Spraakpatholoog Eric S. Jackson kreeg het voor elkaar om stotterende proefpersonen minutenlang vloeiend te laten praten. Hoe? Door ze alleen te laten.
Vrijwel iedereen die stottert, praat vloeiend als er niemand luistert. Zodra dat isolement verbroken wordt, komen de blokkades terug: eerst in het hoofd en daarna in de spraak. Mensen die stotteren, stotteren dus niet altijd.

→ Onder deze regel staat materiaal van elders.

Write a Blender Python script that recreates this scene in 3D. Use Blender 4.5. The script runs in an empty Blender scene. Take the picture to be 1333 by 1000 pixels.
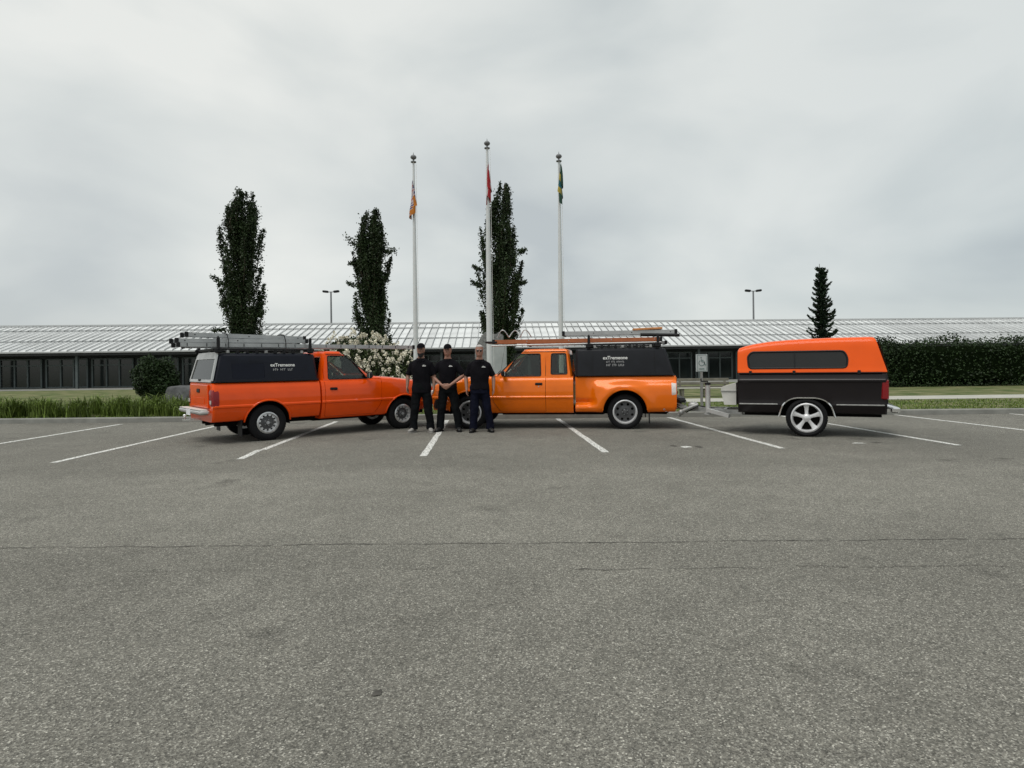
import bpy, bmesh, math, random
import numpy as np
from mathutils import Vector, Matrix, noise
R = math.radians
PI = math.pi
random.seed(7)
rng = np.random.default_rng(11)
SC = bpy.context.scene
COL = SC.collection

# ------------------------------------------------------------------ camera, sky, sun, exposure
cam_data = bpy.data.cameras.new('camera')
cam = bpy.data.objects.new('camera', cam_data)
COL.objects.link(cam)
SC.camera = cam
cam_data.sensor_width = 36
cam_data.lens = 800 / 1333 * 36
cam_data.shift_x = -29.5 / 1333
cam_data.shift_y = -24.7 / 1333
cam_data.clip_end = 3000
cam.matrix_world = Matrix.Translation((0, 0, 1.36)) @ Matrix.Rotation(R(90), 4, 'X') @ Matrix.Rotation(-0.0125, 4, 'Z')

W = bpy.data.worlds.new('World')
SC.world = W
W.use_nodes = True
nt = W.node_tree
nt.nodes.clear()
def N(t, kind, **kw):
    n = t.nodes.new(kind)
    for k, v in kw.items():
        setattr(n, k, v)
    return n
out = N(nt, 'ShaderNodeOutputWorld')
tc = N(nt, 'ShaderNodeTexCoord')
mp = N(nt, 'ShaderNodeMapping')
mp.inputs['Scale'].default_value = (1.0, 0.9, 1.75)
mp.inputs['Location'].default_value = (1.15, 0.25, 0.50)
mp.inputs['Rotation'].default_value = (0, R(-8), 0)
no = N(nt, 'ShaderNodeTexNoise')
no.inputs['Scale'].default_value = 2.4
no.inputs['Detail'].default_value = 6
no.inputs['Roughness'].default_value = 0.45
no.inputs['Distortion'].default_value = 0.35
cr = N(nt, 'ShaderNodeValToRGB')
e = cr.color_ramp.elements
e[0].position = 0.34; e[0].color = (0.45, 0.48, 0.485, 1)
e[1].position = 0.66; e[1].color = (0.69, 0.70, 0.67, 1)
m_ = e.new(0.50); m_.color = (0.575, 0.60, 0.585, 1)
sky = N(nt, 'ShaderNodeTexSky', sky_type='NISHITA')
sky.sun_disc = False
sky.sun_elevation = R(64)
sky.sun_rotation = R(-142)
b1 = N(nt, 'ShaderNodeBackground')
b1.inputs['Strength'].default_value = 1.0
b2 = N(nt, 'ShaderNodeBackground')
b2.inputs['Strength'].default_value = 0.08
mx = N(nt, 'ShaderNodeMixShader')
mx.inputs[0].default_value = 0.08
L = nt.links.new
L(tc.outputs['Generated'], mp.inputs[0]); L(mp.outputs[0], no.inputs['Vector']); L(no.outputs[0], cr.inputs[0])
# the cloud deck is a little thicker and cooler to the right and overhead, as it goes on all round
sx_ = N(nt, 'ShaderNodeSeparateXYZ'); L(tc.outputs['Generated'], sx_.inputs[0])
mr_ = N(nt, 'ShaderNodeMapRange')
for i_, v_ in zip((1, 2, 3, 4), (-0.4, 0.9, 0.0, 1.0)): mr_.inputs[i_].default_value = v_
L(sx_.outputs[0], mr_.inputs[0])
mc_ = N(nt, 'ShaderNodeMix', data_type='RGBA', blend_type='MULTIPLY'); mc_.inputs[7].default_value = (0.80, 0.84, 0.87, 1)
L(mr_.outputs[0], mc_.inputs[0]); L(cr.outputs[0], mc_.inputs[6]); L(mc_.outputs[2], b1.inputs[0]); L(sky.outputs[0], b2.inputs[0])
L(b1.outputs[0], mx.inputs[1]); L(b2.outputs[0], mx.inputs[2]); L(mx.outputs[0], out.inputs[0])

sd = bpy.data.lights.new('sun', 'SUN')
sd.energy = 1.5
sd.angle = R(38)
sd.color = (1, 0.97, 0.92)
sun = bpy.data.objects.new('sun', sd)
COL.objects.link(sun)
# bright part of the cloud cover: behind the camera and to its left, high
sdir = Vector((math.sin(R(-142)) * math.cos(R(64)), math.cos(R(-142)) * math.cos(R(64)), math.sin(R(64))))
sun.rotation_euler = sdir.to_track_quat('Z', 'Y').to_euler()
sun.location = sdir * 40
SC.view_settings.view_transform = 'Standard'
SC.view_settings.look = 'None'
SC.view_settings.exposure = 0.32
SC.view_settings.gamma = 1

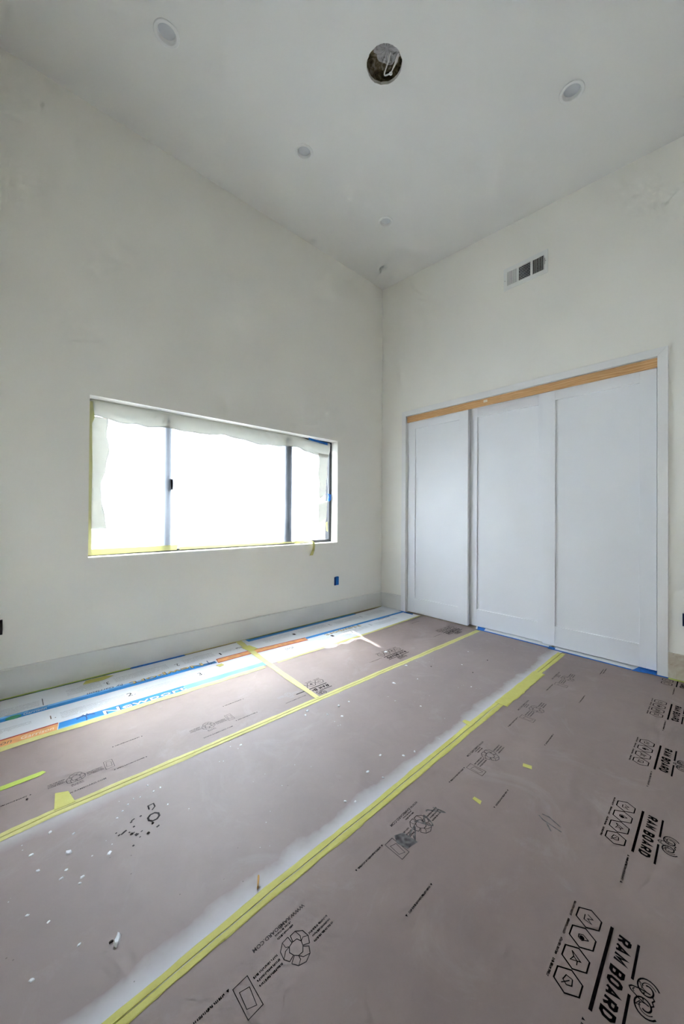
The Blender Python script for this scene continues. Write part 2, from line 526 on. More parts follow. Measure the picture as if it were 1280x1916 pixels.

Zelfs de ergste stotteraars kunnen uren achtereen vloeiend in zichzelf praten of vloeiend voorlezen, mits er niemand op gehoorafstand is.
Voor hun sociale omgeving is dat lastig voor te stellen. Zeker voor diegenen die wat verder af staan van degene die stottert. Maar ook wetenschappers weten er niet goed raad mee. Onderzoek na onderzoek wijzen zij op een genetische en/of neurologische component, maar ze verklaren niet waarom de beperking in sommige situaties afwezig is.
In nieuw onderzoek van New York University blijft die verklaring wederom uit. Maar daarin is het ‘praat-alleen-effect’ nu wel wetenschappelijk bewezen. Volgens hoofdonderzoeker Eric S. Jackson voor het eerst. Hij onderwierp 24 stotterende proefpersonen aan vijf situaties: een gesprek, hardop voorlezen, in je eentje spreken, herhalen wat eerder in isolement is gezegd, en een tweede gesprek. Om het ‘in je eentje spreken’ uit te lokken, kregen de deelnemers een toets die menigeen vanzelf hardop in zichzelf laat praten. Vooraf werd ook medegedeeld dat die toets gemakkelijker is als je je gedachten uitspreekt. Vervolgens werden de proefpersonen in een ruimte alleen gelaten, zich niet bewust van een videorecorder.